WHAT YOU ARE ASKED TO DO »
In the material below, find how many lines contain the string "scene". Write only that number.

INFORMATION PROVIDED »
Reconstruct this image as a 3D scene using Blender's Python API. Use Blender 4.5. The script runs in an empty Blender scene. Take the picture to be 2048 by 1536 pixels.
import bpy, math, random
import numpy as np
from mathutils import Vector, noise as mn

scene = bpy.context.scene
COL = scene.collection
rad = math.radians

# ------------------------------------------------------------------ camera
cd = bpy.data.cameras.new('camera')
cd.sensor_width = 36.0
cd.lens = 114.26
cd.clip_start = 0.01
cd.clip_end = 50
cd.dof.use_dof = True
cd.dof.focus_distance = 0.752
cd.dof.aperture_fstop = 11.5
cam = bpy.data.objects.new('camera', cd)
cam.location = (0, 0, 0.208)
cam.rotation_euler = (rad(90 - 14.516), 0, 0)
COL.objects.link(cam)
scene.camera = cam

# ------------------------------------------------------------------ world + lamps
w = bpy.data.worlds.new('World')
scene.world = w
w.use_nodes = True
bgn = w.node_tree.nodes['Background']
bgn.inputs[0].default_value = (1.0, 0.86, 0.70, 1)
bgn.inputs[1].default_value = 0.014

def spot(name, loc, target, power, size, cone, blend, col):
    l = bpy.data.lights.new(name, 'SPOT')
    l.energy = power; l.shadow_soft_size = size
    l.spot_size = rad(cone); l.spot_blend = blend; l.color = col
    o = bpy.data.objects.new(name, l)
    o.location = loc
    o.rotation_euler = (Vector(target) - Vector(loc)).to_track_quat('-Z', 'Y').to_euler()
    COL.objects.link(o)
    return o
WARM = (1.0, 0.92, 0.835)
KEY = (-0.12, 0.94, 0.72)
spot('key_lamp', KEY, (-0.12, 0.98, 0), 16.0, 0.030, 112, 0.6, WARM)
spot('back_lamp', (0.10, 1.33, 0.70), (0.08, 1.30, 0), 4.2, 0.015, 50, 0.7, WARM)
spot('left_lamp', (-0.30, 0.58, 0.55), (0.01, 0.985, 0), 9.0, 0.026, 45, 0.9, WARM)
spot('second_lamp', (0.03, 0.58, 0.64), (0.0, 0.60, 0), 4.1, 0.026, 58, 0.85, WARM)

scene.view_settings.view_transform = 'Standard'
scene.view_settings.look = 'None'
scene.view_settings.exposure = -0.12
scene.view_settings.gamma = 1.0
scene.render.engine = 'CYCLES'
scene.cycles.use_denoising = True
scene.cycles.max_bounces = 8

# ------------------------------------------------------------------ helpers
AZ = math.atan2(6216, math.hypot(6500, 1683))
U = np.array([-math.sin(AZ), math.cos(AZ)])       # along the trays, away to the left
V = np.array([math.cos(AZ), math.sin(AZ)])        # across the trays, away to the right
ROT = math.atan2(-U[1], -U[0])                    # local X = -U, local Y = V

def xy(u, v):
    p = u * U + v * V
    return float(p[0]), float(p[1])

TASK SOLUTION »
12